Steve Michaels, whose production company Asylum Entertainment was sold to Legendary in early 2014, has bought the company back and is its sole owner, I have learned. No financial terms are being disclosed but I hear that the purchase price was lower than the more than $100 million Legendary reportedly paid for Asylum as the marketplace has changed dramatically in the past several years and Asylum, bought by Legendary’s previous regime, does not fit into the company’s new strategy.

Michaels has launched a new company, The Content Group, using the Asylum slate, staff and infrastructure as a backbone. Michaels will serve as CEO, and has named longtime associate and former Asylum executive Ryann Lauckner as president. Michaels’ longtime partner in Asylum, Jonathan Koch, will serve as chief strategic advisor as the seasoned executive continues to recover from a life-threatening illness and hand transplant.

For The Content Group, which will produce both unscripted and scripted projects, Michaels is utilizing a version of a business model used by a number of independent companies. TCG calls it “open partnership with collaborators” and functioning as a creative collective via non-exclusive deals with independent producers, filmmakers, showrunners, talent, as well as established production companies.

At least in part in response to the changes in the marketplace, under the business template, TCG will offer its creative partners competitive EP fee splits; a share of net profits and aggressive payment schedules. It also promises to get to market faster with a streamlined company structure.

Adding a new element to the indie business model, in addition to short-term benefits, TCG also proposes long-term ones,  allowing all contributors a piece of potential profits if TCG is sold.

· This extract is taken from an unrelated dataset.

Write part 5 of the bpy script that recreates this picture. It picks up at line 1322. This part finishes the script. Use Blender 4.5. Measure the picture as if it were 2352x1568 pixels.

 “We are extremely excited to embrace a flexible, project-driven business model, crafted to encourage creative partners to earn profits as if they had equity in a content company they started themselves,” Michaels said. “This strategy is buoyed by increased transparency and leans into the assets of our company and our people.”

 “Jonathan and I were fortunate to have worked with a great team to build a traditional, lucrative production company that resulted in a profitable transaction,” Michaels added. “We know today’s environment is different, and we have worked closely with Ryann and our extended team to design The Content Group in a way that can combat the industry’s challenges while creating opportunity.”

In addition to Michaels, Koch and Lauckner, other executives transitioning from Asylum Entertainment to The Content Group include James Macnab, SVP, Content; Jesse Surovell, VP, Content Strategy; and Patti Duce, SVP, Production & Operations.

“The marketplace is rich with idea generators, but few have the resources to fully execute the projects they conceive,” Lauckner said. “They often are paired with established production companies whose focus is primarily dedicated to internal ideas because internal ideas are the most incentivized. The result is that the weight of survival is placed on a small, in-house development engine that tries to be all things to all buyers, something we don’t believe is fair or sustainable. However, navigating that reality helped us pivot to a model that incentivizes partnership instead.”

Asylum Entertainment was founded in 2003. Its slate includes The Kennedys for Reelz; multiple Peabody Award-winning 30 for 30 for ESPN; National Geographic’s Breakthrough, and Lifetime’s Cocaine Godmother starring Catherine Zeta-Jones.

“The Content Group was inspired by a commitment to transparent partnership, and the priority is to work with engaged, motivated producers who thrive on rolling up their sleeves,” Koch said. “TCG will be an extremely inviting place for entrepreneurial producers looking for a home that maximizes both their creative and financial rewards.”